Why would this 3886 be better at 25W, than a multiple paralleled buffer design, with similar noise and THD behavior?

You'll need many, many buffers to be able to beat the 11 A output current of the LM3886.

Finally, how would this design react to additional front end, and bridging?

I'm not sure what additional front end you need. The Modulus-86 will interface directly to a preamp. It is very easy to bridge and parallel the Modulus-86. Two boards can be connected in a bridge by swapping the input wires on one of the boards at the terminal block. You can parallel as many boards a you'd like as well or construct a bridged parallel as shown in the National Semiconductor BPA 200. All this can be done by swapping wires and connecting boards in parallel. No component substitutions necessary.
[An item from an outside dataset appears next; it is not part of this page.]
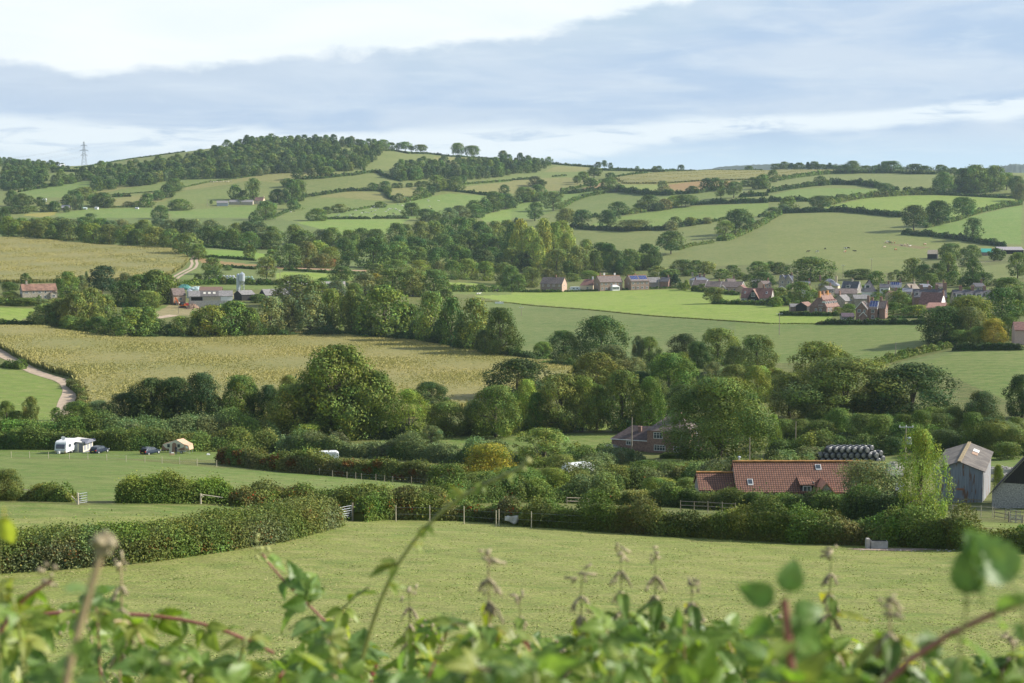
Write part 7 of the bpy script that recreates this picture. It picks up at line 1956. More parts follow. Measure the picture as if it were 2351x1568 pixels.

Any reason not to use an SMPS on this amp?

I think an SMPS would be an excellent choice. I know ConnexElectronic makes some specifically for audio. From what I understand, the lead time is pretty long, though. That's the only drawback.

~Tom
 
Thanks Tom for the info.

I couldn't open/read some of your docs so I asked about bridging a little without studying the provided info. When i get to my home computer ill have a real look.

11A from a 3886? I'm probably wrong but i thought more like 3 A was more reasonable in practice.

Yes many buffers for a opamp Amplifier along the lines of Self's. But the AD buffer is (up to) 1A so not all THAT many ;)
 
Thanks for the article on composite amplifiers.

Hello Tom,

Thanks for the article on composite amplifiers and congratulations on achieving some great results.

With reference to Fig. 5. in the article on composite amplifiers in Radio Electronics, kindly note:

In Amp- A, IC1 has its polarity reversed. Amp- B, is the same circuit, has got it right.

Surprisingly, there is an article titled 'Tuning the AF amplifiers' in Elektor 303 Circuits. There too, the mistake is repeated in the figure for inverting configuration.

Tom, it seems that the magic values for inverting and non-inverting configurations are given in the table one of the article and should be useful for any pre/post amplifier combination.

I, however, agree that there is a lot more to a PROJECT than the schematic.
PCB layout, especially the return lines, choice of components, placement , all matters.

Thanks again and regards!!
 
.................... the 11 A output current of the LM3886............

..........................11A from a 3886? I'm probably wrong but i thought more like 3 A was more reasonable in practice. ..................
The 3886 is specified by National as >=7A maximum output when Tj is 25°C

In practice the variance above the worst case 7A will be balanced by the reduction due to Tj being substantially above 25°C.